The blind spot strong PMs share on this question

Strong PMs over-prepare the feature and under-prepare the decision. They walk in with a polished narrative about what they built and walk out with a downlevel because the narrative was scored against a rubric that wanted the decision, not the feature. The fix is counter-intuitive: in your prep, cut the feature description down to two sentences and spend the saved time naming the trade-off, the option not chosen, the data, the influence move, and the revisit line. The answer feels lighter on the product and heavier on you — and that ratio is the right one. The committee promotes evidence of judgment, not evidence of execution.

How recent does the shipped product need to be?

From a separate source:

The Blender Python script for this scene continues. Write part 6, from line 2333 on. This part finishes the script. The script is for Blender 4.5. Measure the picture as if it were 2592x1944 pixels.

Ideally last 18 months, but the trade-off density matters more than recency. A two-year-old project with a real trade-off beats a recent project with no decision in it.

Should I bring my biggest project or my most representative one?

Most representative of the level you're interviewing for. If you're applying for L6 / Senior PM, bring the project with the senior decision in it — not necessarily the largest scope.

What if I worked on a feature inside a bigger product — is that okay?

Yes, as long as the decision you made within it was real and you can name the surface scope (e.g., 'the feature touched 8M users, ~12% of overall product engagement').

I don't have launch numbers because the product is internal. What do I do?

Use internal denominators: number of teams using it, hours saved per team per week, % of a workflow it replaced. Internal scope is harder to talk about but rankable if you give the committee a denominator.

Can I tell a story where the launch failed?

Yes, but only if the failure stems from a clear external factor or a reading error you can name precisely. Save 'failed launch' stories for the failure question — they're stronger answers there.

How long should the answer run?

75–105 seconds. The 8-second test still applies: the listener should be able to name your specific decision within 8 seconds of you stopping.

What if my biggest project was a 'we' project I genuinely couldn't have done alone?

Bring it, but be specific about your slice. 'Within the larger redesign, I owned the trade-off between density and discoverability on the primary nav' — the committee can promote that decision.

How do I balance humility and stating the impact?

State the impact factually, once, with the denominator, and don't return to it. Hedging the number is a bigger problem than overclaiming a number you can defend.